- WHAT YOU NEED TO DO
Copy out exactly the lines from the start of the data to the line containing "winged outline emblem')". Include both.

---------- INFORMATION SHOWN ----------

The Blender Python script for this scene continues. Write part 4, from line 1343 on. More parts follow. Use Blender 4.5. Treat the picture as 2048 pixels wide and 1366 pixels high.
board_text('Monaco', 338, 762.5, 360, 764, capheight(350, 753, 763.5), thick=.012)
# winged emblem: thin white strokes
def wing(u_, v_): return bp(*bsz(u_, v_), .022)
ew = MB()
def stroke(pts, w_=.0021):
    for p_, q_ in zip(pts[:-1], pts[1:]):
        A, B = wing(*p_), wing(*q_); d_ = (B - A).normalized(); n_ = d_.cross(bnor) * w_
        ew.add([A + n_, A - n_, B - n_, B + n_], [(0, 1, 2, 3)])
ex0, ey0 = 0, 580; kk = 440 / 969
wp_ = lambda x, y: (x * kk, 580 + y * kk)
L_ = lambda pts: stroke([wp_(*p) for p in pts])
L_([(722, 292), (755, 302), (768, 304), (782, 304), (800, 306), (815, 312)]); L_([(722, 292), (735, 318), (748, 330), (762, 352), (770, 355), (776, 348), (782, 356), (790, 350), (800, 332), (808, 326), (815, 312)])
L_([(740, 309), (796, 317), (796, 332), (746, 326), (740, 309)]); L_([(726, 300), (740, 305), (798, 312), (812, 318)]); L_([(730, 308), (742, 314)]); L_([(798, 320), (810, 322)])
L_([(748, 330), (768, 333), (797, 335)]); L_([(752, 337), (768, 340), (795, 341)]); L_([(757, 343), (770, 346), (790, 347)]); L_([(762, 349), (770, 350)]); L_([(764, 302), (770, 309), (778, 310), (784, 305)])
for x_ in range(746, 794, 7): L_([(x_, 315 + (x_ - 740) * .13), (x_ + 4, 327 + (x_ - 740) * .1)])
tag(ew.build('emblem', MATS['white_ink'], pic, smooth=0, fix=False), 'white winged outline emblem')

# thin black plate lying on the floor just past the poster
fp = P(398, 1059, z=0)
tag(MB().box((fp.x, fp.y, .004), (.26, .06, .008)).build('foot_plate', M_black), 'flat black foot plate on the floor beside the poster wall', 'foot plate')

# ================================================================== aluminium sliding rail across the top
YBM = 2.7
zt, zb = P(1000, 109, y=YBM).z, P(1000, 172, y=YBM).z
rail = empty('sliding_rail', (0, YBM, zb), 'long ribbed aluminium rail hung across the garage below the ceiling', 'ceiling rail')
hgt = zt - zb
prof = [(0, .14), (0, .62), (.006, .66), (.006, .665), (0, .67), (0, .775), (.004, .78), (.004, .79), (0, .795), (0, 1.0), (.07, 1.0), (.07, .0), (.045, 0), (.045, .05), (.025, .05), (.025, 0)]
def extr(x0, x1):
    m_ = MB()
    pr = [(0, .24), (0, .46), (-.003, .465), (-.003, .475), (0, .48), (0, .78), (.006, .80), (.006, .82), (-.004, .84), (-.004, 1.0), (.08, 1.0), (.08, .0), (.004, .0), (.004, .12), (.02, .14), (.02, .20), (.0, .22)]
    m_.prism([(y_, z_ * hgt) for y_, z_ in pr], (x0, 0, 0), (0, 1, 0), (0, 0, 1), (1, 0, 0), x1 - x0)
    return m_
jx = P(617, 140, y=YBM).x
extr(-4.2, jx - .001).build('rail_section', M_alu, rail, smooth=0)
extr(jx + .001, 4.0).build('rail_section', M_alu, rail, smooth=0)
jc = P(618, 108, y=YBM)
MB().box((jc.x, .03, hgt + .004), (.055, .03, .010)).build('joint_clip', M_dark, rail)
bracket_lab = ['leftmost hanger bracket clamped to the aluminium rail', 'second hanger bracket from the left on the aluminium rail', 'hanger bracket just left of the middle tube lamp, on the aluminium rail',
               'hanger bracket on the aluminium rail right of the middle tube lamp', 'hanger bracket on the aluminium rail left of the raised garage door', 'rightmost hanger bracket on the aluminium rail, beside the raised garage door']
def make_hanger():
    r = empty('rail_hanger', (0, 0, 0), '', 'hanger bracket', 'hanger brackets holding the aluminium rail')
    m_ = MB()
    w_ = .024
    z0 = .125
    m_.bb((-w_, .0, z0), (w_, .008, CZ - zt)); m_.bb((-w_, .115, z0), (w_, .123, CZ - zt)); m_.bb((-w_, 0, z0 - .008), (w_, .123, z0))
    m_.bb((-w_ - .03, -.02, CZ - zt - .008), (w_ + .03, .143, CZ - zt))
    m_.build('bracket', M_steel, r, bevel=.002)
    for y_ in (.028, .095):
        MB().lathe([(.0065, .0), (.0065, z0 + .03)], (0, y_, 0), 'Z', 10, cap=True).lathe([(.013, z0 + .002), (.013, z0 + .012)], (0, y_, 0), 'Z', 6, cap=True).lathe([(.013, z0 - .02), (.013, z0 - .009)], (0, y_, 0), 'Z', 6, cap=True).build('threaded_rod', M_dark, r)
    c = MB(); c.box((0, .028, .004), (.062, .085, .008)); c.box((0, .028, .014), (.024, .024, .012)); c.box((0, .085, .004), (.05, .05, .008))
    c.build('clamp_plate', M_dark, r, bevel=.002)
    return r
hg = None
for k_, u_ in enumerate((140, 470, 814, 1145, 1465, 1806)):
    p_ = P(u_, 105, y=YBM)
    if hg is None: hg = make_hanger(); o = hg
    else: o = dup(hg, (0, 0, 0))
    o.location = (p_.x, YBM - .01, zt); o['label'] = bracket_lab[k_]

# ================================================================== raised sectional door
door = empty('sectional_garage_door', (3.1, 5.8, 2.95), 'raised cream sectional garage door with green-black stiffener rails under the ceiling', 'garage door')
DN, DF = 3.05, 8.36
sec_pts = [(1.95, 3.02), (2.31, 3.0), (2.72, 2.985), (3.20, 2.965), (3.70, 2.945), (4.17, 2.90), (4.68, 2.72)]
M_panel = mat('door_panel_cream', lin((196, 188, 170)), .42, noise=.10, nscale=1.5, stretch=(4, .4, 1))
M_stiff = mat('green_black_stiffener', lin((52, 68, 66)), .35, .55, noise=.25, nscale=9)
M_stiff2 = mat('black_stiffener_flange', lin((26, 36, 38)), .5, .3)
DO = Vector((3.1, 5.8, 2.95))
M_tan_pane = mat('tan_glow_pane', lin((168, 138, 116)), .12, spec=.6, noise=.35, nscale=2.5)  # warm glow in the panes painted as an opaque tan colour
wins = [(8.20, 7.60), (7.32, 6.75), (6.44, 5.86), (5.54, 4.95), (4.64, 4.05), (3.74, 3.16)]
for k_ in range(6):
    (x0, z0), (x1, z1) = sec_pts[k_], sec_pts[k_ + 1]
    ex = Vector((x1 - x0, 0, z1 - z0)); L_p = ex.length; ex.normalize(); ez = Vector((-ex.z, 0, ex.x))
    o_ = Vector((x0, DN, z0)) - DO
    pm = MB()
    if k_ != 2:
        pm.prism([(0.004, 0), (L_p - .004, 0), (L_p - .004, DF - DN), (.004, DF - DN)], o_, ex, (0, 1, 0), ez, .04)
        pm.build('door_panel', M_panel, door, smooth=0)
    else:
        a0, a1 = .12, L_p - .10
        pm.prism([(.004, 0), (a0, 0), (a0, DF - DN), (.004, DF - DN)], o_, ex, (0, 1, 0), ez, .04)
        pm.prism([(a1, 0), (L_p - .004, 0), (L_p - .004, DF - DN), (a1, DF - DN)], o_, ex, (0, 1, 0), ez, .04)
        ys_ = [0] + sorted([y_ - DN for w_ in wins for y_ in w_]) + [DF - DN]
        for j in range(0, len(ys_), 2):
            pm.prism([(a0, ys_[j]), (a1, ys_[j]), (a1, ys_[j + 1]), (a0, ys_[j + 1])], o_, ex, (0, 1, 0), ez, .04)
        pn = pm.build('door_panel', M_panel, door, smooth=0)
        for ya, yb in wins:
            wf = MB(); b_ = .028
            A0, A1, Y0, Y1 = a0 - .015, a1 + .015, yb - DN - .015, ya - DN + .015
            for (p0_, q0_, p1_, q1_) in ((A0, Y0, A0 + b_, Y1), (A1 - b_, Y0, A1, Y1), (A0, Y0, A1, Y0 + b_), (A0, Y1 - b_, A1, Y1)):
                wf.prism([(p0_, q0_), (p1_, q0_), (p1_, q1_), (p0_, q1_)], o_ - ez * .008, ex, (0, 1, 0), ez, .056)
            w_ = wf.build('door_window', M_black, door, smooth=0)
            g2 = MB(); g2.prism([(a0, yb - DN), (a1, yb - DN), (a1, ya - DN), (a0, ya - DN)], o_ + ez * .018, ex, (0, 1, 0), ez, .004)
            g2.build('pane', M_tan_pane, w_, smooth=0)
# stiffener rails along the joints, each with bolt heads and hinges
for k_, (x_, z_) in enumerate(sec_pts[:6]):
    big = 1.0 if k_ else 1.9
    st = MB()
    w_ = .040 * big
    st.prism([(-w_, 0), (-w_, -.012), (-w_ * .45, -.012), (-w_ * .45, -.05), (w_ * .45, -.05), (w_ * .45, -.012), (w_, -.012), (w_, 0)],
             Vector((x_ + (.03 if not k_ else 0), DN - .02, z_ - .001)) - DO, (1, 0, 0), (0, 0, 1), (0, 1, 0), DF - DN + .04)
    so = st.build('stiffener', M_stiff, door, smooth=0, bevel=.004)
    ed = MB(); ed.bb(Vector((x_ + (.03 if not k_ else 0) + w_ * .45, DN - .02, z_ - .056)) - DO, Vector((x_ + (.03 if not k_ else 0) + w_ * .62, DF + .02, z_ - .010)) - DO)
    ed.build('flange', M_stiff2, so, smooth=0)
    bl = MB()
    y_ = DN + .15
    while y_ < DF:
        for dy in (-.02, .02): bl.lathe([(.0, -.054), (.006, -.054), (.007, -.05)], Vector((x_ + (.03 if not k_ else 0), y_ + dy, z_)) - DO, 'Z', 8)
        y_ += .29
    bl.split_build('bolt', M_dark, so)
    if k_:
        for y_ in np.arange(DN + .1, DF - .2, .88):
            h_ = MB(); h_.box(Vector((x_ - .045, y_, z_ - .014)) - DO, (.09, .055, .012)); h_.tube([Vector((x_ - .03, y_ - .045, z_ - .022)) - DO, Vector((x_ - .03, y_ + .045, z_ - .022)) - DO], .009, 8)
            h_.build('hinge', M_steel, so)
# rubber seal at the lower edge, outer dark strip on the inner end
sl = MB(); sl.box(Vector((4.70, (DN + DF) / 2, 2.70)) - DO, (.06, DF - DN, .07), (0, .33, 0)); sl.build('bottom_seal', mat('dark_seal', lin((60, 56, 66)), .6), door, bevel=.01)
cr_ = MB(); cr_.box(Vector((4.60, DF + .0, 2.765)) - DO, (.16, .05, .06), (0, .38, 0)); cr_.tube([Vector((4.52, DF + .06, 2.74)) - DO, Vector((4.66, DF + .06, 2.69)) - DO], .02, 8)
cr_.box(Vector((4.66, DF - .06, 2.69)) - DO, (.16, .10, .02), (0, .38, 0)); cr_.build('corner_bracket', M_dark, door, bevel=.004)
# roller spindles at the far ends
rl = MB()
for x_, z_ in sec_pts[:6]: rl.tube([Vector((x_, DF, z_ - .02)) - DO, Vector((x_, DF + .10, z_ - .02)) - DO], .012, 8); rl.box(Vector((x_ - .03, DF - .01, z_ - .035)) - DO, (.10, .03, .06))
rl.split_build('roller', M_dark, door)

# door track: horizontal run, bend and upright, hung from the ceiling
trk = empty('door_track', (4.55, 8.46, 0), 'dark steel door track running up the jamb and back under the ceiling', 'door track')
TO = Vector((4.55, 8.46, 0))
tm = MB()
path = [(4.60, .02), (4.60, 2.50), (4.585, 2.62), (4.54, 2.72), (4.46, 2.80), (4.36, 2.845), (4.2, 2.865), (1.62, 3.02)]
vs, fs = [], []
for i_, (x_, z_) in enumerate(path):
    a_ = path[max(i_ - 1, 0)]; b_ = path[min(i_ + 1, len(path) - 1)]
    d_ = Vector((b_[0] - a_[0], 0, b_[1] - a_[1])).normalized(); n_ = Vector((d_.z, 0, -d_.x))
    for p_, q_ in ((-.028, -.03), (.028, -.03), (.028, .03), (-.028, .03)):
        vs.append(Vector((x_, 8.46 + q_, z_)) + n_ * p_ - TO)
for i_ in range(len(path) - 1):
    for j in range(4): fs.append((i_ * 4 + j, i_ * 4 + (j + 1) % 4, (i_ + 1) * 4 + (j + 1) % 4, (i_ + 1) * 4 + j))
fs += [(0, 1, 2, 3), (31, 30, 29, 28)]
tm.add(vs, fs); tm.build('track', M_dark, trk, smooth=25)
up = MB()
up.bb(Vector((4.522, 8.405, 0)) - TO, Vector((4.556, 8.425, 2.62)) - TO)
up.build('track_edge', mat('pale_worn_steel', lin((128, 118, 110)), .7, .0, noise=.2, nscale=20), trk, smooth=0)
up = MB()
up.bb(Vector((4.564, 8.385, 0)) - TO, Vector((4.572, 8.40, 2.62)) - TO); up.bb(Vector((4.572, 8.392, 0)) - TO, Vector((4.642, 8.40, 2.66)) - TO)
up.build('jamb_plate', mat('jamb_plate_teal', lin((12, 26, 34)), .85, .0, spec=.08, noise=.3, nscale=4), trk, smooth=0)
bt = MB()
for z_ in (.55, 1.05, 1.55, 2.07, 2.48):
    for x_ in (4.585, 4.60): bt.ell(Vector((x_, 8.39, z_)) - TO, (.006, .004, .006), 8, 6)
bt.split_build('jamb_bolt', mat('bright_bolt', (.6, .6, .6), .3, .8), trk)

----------

- ANSWER
The Blender Python script for this scene continues. Write part 4, from line 1343 on. More parts follow. Use Blender 4.5. Treat the picture as 2048 pixels wide and 1366 pixels high.
board_text('Monaco', 338, 762.5, 360, 764, capheight(350, 753, 763.5), thick=.012)
# winged emblem: thin white strokes
def wing(u_, v_): return bp(*bsz(u_, v_), .022)
ew = MB()
def stroke(pts, w_=.0021):
    for p_, q_ in zip(pts[:-1], pts[1:]):
        A, B = wing(*p_), wing(*q_); d_ = (B - A).normalized(); n_ = d_.cross(bnor) * w_
        ew.add([A + n_, A - n_, B - n_, B + n_], [(0, 1, 2, 3)])
ex0, ey0 = 0, 580; kk = 440 / 969
wp_ = lambda x, y: (x * kk, 580 + y * kk)
L_ = lambda pts: stroke([wp_(*p) for p in pts])
L_([(722, 292), (755, 302), (768, 304), (782, 304), (800, 306), (815, 312)]); L_([(722, 292), (735, 318), (748, 330), (762, 352), (770, 355), (776, 348), (782, 356), (790, 350), (800, 332), (808, 326), (815, 312)])
L_([(740, 309), (796, 317), (796, 332), (746, 326), (740, 309)]); L_([(726, 300), (740, 305), (798, 312), (812, 318)]); L_([(730, 308), (742, 314)]); L_([(798, 320), (810, 322)])
L_([(748, 330), (768, 333), (797, 335)]); L_([(752, 337), (768, 340), (795, 341)]); L_([(757, 343), (770, 346), (790, 347)]); L_([(762, 349), (770, 350)]); L_([(764, 302), (770, 309), (778, 310), (784, 305)])
for x_ in range(746, 794, 7): L_([(x_, 315 + (x_ - 740) * .13), (x_ + 4, 327 + (x_ - 740) * .1)])
tag(ew.build('emblem', MATS['white_ink'], pic, smooth=0, fix=False), 'white winged outline emblem')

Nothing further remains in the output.